— Start —

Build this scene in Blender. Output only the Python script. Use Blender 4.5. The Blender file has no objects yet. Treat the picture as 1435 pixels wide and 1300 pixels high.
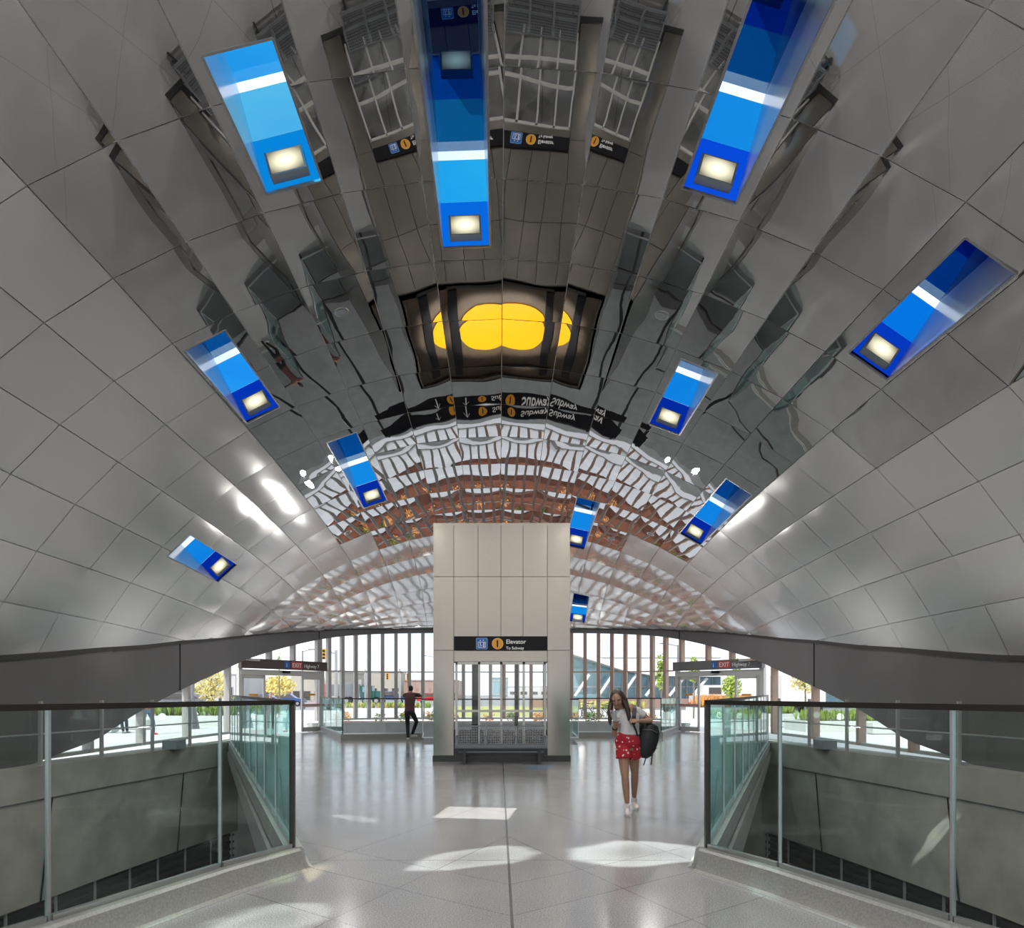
import bpy, bmesh, math, random
from mathutils import Vector, Matrix, Euler
random.seed(7)
SC=bpy.context.scene; COL=SC.collection
PI=math.pi
# ------------------------------------------------------------ helpers
class MB:
    def __init__(s): s.v=[]; s.f=[]; s.m=[]; s.cur=0
    def add(s,vs,fs):
        b=len(s.v); s.v+= [tuple(q) for q in vs]
        for f in fs: s.f.append([b+i for i in f]); s.m.append(s.cur)
        return s
    def box(s,c,d,rz=0,M=None):
        x,y,z=d[0]/2,d[1]/2,d[2]/2
        vs=[Vector((a*x,b*y,e*z)) for a in(-1,1) for b in(-1,1) for e in(-1,1)]
        R=M if M is not None else Matrix.Rotation(rz,3,'Z')
        c=Vector(c)
        s.add([c+R@v for v in vs],[(0,1,3,2),(4,6,7,5),(0,4,5,1),(2,3,7,6),(0,2,6,4),(1,5,7,3)]); return s
    def bar(s,a,b,w,h,up=(0,0,1)):
        a=Vector(a);b=Vector(b);d=(b-a); L=d.length
        if L<1e-6: return s
        d/=L; u=Vector(up)
        if abs(d.dot(u))>.98: u=Vector((0,1,0))
        sd=d.cross(u).normalized(); u=sd.cross(d)
        vs=[]
        for p in(a,b):
            for i,j in((-1,-1),(1,-1),(1,1),(-1,1)): vs.append(p+sd*i*w/2+u*j*h/2)
        s.add(vs,[(3,2,1,0),(4,5,6,7),(0,1,5,4),(1,2,6,5),(2,3,7,6),(3,0,4,7)]); return s
    def tube(s,pts,r,n=8,cap=True):
        pts=[Vector(p) for p in pts]; k=len(pts)
        rr=r if isinstance(r,(list,tuple)) else [r]*k
        vs=[];prev=None
        for i,p in enumerate(pts):
            d=(pts[min(i+1,k-1)]-pts[max(i-1,0)]).normalized()
            if prev is None:
                u=Vector((0,0,1)) if abs(d.z)<.9 else Vector((0,1,0))
            else: u=prev
            a=(u-d*u.dot(d)).normalized(); prev=a; b=d.cross(a)
            for j in range(n):
                t=2*PI*j/n; q=rr[i]
                ra,rb=(q if isinstance(q,(tuple,list)) else (q,q))
                vs.append(p+a*math.cos(t)*ra+b*math.sin(t)*rb)
        fs=[]
        for i in range(k-1):
            for j in range(n):
                fs.append((i*n+j,i*n+(j+1)%n,(i+1)*n+(j+1)%n,(i+1)*n+j))
        if cap: fs.append(tuple(range(n))[::-1]); fs.append(tuple((k-1)*n+j for j in range(n)))
        s.add(vs,fs); return s
    def prism(s,poly,z0,z1):
        n=len(poly)
        vs=[(p[0],p[1],z0) for p in poly]+[(p[0],p[1],z1) for p in poly]
        s.add(vs,[tuple(range(n))[::-1],tuple(range(n,2*n))]+[(i,(i+1)%n,n+(i+1)%n,n+i) for i in range(n)]); return s
    def quad(s,a,b,c,d): s.add([a,b,c,d],[(0,1,2,3)]); return s
    def slab(s,a,b,c,d,t):
        a,b,c,d=[Vector(q) for q in(a,b,c,d)]
        n=(b-a).cross(d-a).normalized()*t
        s.add([a,b,c,d,a+n,b+n,c+n,d+n],[(3,2,1,0),(4,5,6,7),(0,1,5,4),(1,2,6,5),(2,3,7,6),(3,0,4,7)]); return s
    def disc(s,c,r,nrm=(0,0,1),t=.01,n=32,rx=None):
        c=Vector(c);nrm=Vector(nrm).normalized()
        q=nrm.to_track_quat('Z','Y').to_matrix()
        vs=[c+q@Vector((math.cos(2*PI*i/n)*r,math.sin(2*PI*i/n)*(rx or r),0)) for i in range(n)]
        vs+=[v+nrm*t for v in vs]
        s.add(vs,[tuple(range(n))[::-1],tuple(range(n,2*n))]+[(i,(i+1)%n,n+(i+1)%n,n+i) for i in range(n)]); return s
    def ball(s,c,r,n=10,m=6,M=None):
        c=Vector(c); rx,ry,rz=(r if isinstance(r,(tuple,list)) else (r,r,r))
        vs=[];fs=[]
        for i in range(m+1):
            a=-PI/2+PI*i/m
            for j in range(n):
                b=2*PI*j/n; v=Vector((rx*math.cos(a)*math.cos(b),ry*math.cos(a)*math.sin(b),rz*math.sin(a)))
                if M is not None: v=M@v
                vs.append(c+v)
        for i in range(m):
            for j in range(n): fs.append((i*n+j,i*n+(j+1)%n,(i+1)*n+(j+1)%n,(i+1)*n+j))
        s.add(vs,fs); return s
    def lathe(s,c,prof,n=20):
        c=Vector(c); k=len(prof)
        vs=[c+Vector((r*math.cos(2*PI*j/n),r*math.sin(2*PI*j/n),z)) for r,z in prof for j in range(n)]
        fs=[(i*n+j,i*n+(j+1)%n,(i+1)*n+(j+1)%n,(i+1)*n+j) for i in range(k-1) for j in range(n)]
        fs+=[tuple(range(n))[::-1],tuple((k-1)*n+j for j in range(n))]
        s.add(vs,fs); return s
    def build(s,name,mat,parent=None,smooth=False,fix=True,angle=None):
        me=bpy.data.meshes.new(name); me.from_pydata(s.v,[],s.f)
        mats=mat if isinstance(mat,(list,tuple)) else [mat]
        for m in mats: me.materials.append(m)
        if len(mats)>1:
            for p,i in zip(me.polygons,s.m): p.material_index=i
        if fix:
            bm=bmesh.new(); bm.from_mesh(me); bmesh.ops.remove_doubles(bm,verts=bm.verts,dist=1e-5)
            bmesh.ops.recalc_face_normals(bm,faces=bm.faces); bm.to_mesh(me); bm.free()
        if smooth:
            for p in me.polygons: p.use_smooth=True
            if angle: me.set_sharp_from_angle(angle=math.radians(angle))
        o=bpy.data.objects.new(name,me); COL.objects.link(o)
        if parent is not None: o.parent=parent; o.matrix_parent_inverse=Matrix.Translation(parent.location).inverted() if parent.get('_w') else Matrix.Identity(4)
        return o
def thing(name,label,cat,loc=(0,0,0),group=None,world=True):
    """Empty at the thing's base; parts are given in world coordinates when world is set."""
    o=bpy.data.objects.new(name,None); COL.objects.link(o); o.location=loc; o.empty_display_size=.2
    o['label']=label;o['category']=cat
    if group:o['group']=group
    if world:o['_w']=1
    return o
def tag(o,label,cat,group=None,kind=None):
    o['label']=label;o['category']=cat
    if group:o['group']=group
    if kind:o['kind']=kind
    return o
def struct(o,label=None):
    o['kind']='structure'
    if label:o['label']=label
    return o
def copy_tree(o,parent=None):
    c=o.copy(); COL.objects.link(c)
    if parent is not None:
        c.parent=parent; c.matrix_parent_inverse=o.matrix_parent_inverse.copy()
    for ch in list(o.children): copy_tree(ch,c)
    return c
# ------------------------------------------------------------ materials
def newmat(name):
    m=bpy.data.materials.new(name); m.use_nodes=True; nt=m.node_tree; nt.nodes.clear()
    out=nt.nodes.new('ShaderNodeOutputMaterial'); return m,nt,out
def N(nt,t,**k):
    n=nt.nodes.new(t)
    for a,b in k.items():
        if a in n.inputs: n.inputs[a].default_value=b
        else: setattr(n,a,b)
    return n
def L(nt,a,b): nt.links.new(a,b)
def setin(n,**k):
    for a,b in k.items(): n.inputs[a.replace('_',' ')].default_value=b
def c4(c): return (c[0],c[1],c[2],1)
def pbr(name,col,rough=.5,metal=0,spec=.5,var=0,vscale=8,bump=0,bscale=20,stretch=None,alpha=None):
    m,nt,out=newmat(name); b=N(nt,'ShaderNodeBsdfPrincipled')
    setin(b,Base_Color=c4(col),Roughness=rough,Metallic=metal)
    b.inputs['Specular IOR Level'].default_value=spec
    L(nt,b.outputs[0],out.inputs[0])
    if var or bump:
        tc=N(nt,'ShaderNodeTexCoord'); mp=N(nt,'ShaderNodeMapping'); L(nt,tc.outputs['Object'],mp.inputs[0])
        if stretch: mp.inputs['Scale'].default_value=stretch
    if var:
        n=N(nt,'ShaderNodeTexNoise'); n.inputs['Scale'].default_value=vscale; n.inputs['Detail'].default_value=5
        L(nt,mp.outputs[0],n.inputs[0])
        r=N(nt,'ShaderNodeValToRGB'); r.color_ramp.elements[0].position=.3; r.color_ramp.elements[1].position=.7
        r.color_ramp.elements[0].color=c4([x*(1-var) for x in col]); r.color_ramp.elements[1].color=c4([min(1,x*(1+var)) for x in col])
        L(nt,n.outputs[0],r.inputs[0]); L(nt,r.outputs[0],b.inputs['Base Color'])
    if bump:
        n=N(nt,'ShaderNodeTexNoise'); n.inputs['Scale'].default_value=bscale; n.inputs['Detail'].default_value=4
        L(nt,mp.outputs[0],n.inputs[0]); bp=N(nt,'ShaderNodeBump'); bp.inputs['Strength'].default_value=bump; bp.inputs['Distance'].default_value=.02
        L(nt,n.outputs[0],bp.inputs['Height']); L(nt,bp.outputs[0],b.inputs['Normal'])
    return m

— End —

Report only the number of lines in the data above that contain "scene".

2